BANDE DE FILLESLa parole de huit rappeuses de huit pays différents raconte notre monde

« Girlhood » : Huit rappeuses à travers le monde racontent leurs identités et leurs engagements

BANDE DE FILLESElles vivent à Berlin, Rabat, Paris ou près du Cap et s’épanouissent toutes à travers le rap
Clio Weickert

Clio Weickert

L'essentiel

  • A partir de ce mercredi, Arte met en ligne une nouvelle série documentaire de Jean-François Tatin et Flora Desprats sur Arte.tv et YouTube.
  • « Girlhood » met en lumière huit rappeuses dans différents pays, en France, en Allemagne, en Afrique du Sud et au Maroc.
  • « J’ai voulu partir à la rencontre de filles pour lesquelles le rap est un moyen d’expression, d’affirmation de leurs identités et de leurs cultures », explique le réalisateur à « 20 Minutes ».

A Khayelitsha, l’un des plus grands townships du Cap en Afrique du Sud, la jeune Dee Koala glisse dans ses textes ses combats pour l’émancipation des femmes et dénonce les violences qu’elles subissent. A des milliers de kilomètres de là à Rabat, la rappeuse Khtek assume un rap « hardcore, brut, honnête et dark », se bat contre les discriminations et tente de trouver sa place dans un milieu encore très masculin. Toutes deux sont au cœur de Girlhood, une mini-série documentaire de Jean-François Tatin et Flora Desprats.

Disponibles depuis ce mercredi sur Arte.tv et sur YouTube, les quatre épisodes de douze minutes mettent en lumière huit jeunes rappeuses de France, d’Allemagne, d’Afrique du Sud et du Maroc. Qu’elles s’expriment en français, en anglais, en créole, en arabe ou encore en isixhosa, une langue sud-africaine, toutes ont pour point commun le rap, qu’elles manient chacune à leur manière.

« Un moyen d’affirmation de leurs identités et de leurs cultures »

« J’ai voulu partir à la rencontre de filles pour lesquelles le rap est un moyen d’expression, d’affirmation de leurs identités et de leurs cultures », explique le réalisateur Jean-François Tatin, auteur précédemment du documentaire French game sur l’histoire du rap français. L’idée est moins de retracer le parcours de ces rappeuses que de comprendre comment la musique se fait l’écho de leur quotidien et de leur place dans la société. Dans l’épisode berlinois, Layla Boe et Yetunde essayent d’imposer leurs styles radicalement différents dans cette mégalopole fourmillante. « Comment est-ce que je peux percer ici alors que tout le monde est incroyablement talentueux et créatif ? », s’interroge Yetunde. Toutes deux métisses, les jeunes femmes explorent leurs multiples origines et s’amusent à marier les langues pour créer un flow unique.

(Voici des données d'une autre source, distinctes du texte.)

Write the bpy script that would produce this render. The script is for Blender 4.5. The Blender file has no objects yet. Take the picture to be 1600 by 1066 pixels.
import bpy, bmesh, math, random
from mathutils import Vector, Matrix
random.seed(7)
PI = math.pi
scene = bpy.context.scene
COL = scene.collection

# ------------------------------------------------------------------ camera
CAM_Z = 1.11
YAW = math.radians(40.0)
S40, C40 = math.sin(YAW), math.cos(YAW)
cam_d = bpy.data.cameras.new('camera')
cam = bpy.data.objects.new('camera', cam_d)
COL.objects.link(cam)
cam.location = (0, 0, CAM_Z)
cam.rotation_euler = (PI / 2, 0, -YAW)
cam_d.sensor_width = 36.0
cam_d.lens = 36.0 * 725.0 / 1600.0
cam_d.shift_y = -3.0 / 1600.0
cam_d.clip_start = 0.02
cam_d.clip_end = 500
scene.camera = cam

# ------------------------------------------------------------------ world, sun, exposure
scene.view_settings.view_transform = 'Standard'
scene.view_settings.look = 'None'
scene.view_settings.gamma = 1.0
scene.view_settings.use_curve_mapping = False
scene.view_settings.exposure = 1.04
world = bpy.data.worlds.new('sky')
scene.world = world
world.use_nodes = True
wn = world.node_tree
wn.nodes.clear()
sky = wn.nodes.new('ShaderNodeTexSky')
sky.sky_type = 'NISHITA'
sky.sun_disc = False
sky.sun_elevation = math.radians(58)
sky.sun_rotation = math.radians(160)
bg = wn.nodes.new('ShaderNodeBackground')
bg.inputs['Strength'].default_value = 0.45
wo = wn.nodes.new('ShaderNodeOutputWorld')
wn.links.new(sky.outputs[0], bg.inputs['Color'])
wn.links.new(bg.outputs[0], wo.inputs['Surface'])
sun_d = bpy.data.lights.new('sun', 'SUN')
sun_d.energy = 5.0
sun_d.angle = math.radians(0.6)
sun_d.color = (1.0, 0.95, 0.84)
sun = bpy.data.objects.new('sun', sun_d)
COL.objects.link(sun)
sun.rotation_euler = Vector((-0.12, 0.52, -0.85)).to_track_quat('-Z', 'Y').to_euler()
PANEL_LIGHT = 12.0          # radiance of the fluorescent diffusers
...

En France, ce sont Meryl et Lean Chihiro qui sont mises à l’honneur. D’un côté une rappeuse martiniquaise aux textes ancrés dans le quotidien et aux influences musicales caribéennes. De l’autre une artiste parisienne qui évolue entre le Marais et la Porte de Saint-Ouen et voyage dans un univers numérique empreint de culture japonaise. Hormis une courte voix off introductive au début de chaque épisode, seules les rappeuses racontent leurs histoires à travers leurs témoignages, leurs musiques et leurs images. Avec toujours au cœur du propos, leurs lieux de vie et « comment à travers leur parcours elles racontent leur territoire », précise le réalisateur.

« Un outil d’émancipation et de revendication »

En creux se trouve aussi la question de la place de ces femmes dans le monde du rap, sans pour autant plonger dans le cliché du « rap féminin » qui comme le répète Meryl dans son épisode, « n’existe pas et ne veut rien dire ». Au contraire, au fil de la série émergent différentes musicalités, visions de la musique et positionnements. Pour Khtek et Krtas Nssa, rapper est résolument un acte politique et engagé. Que ce soit dans le milieu underground de Rabat pour la première ou à Bruxelles pour la seconde, le rap s’inscrit dans une démarche de liberté d’expression et d’égalité hommes-femmes. « Le fait de partir du Maroc n’était pas un choix car je ne l’avais pas, c’est ça le problème. Je me suis trouvée dans un pays qui n’accepte pas une femme rebelle qui peut dire non et qui a du caractère. Pour nous une femme qui fait du rap c’est la honte », déplore Krtas Nssa.

« Ce qui m’a frappé avec les filles dans le rap, c’est comment le rap qui était plutôt un truc de mecs, plutôt misogyne, était devenu un outil d’émancipation et de revendication pour des femmes dans différents pays », estime Jean-François Tatin. Girlhood permet aussi d’ouvrir les horizons du rap et de découvrir des artistes talentueuses aux quatre coins de la planète, des musiques et des voix qui méritent vraiment d’être entendues.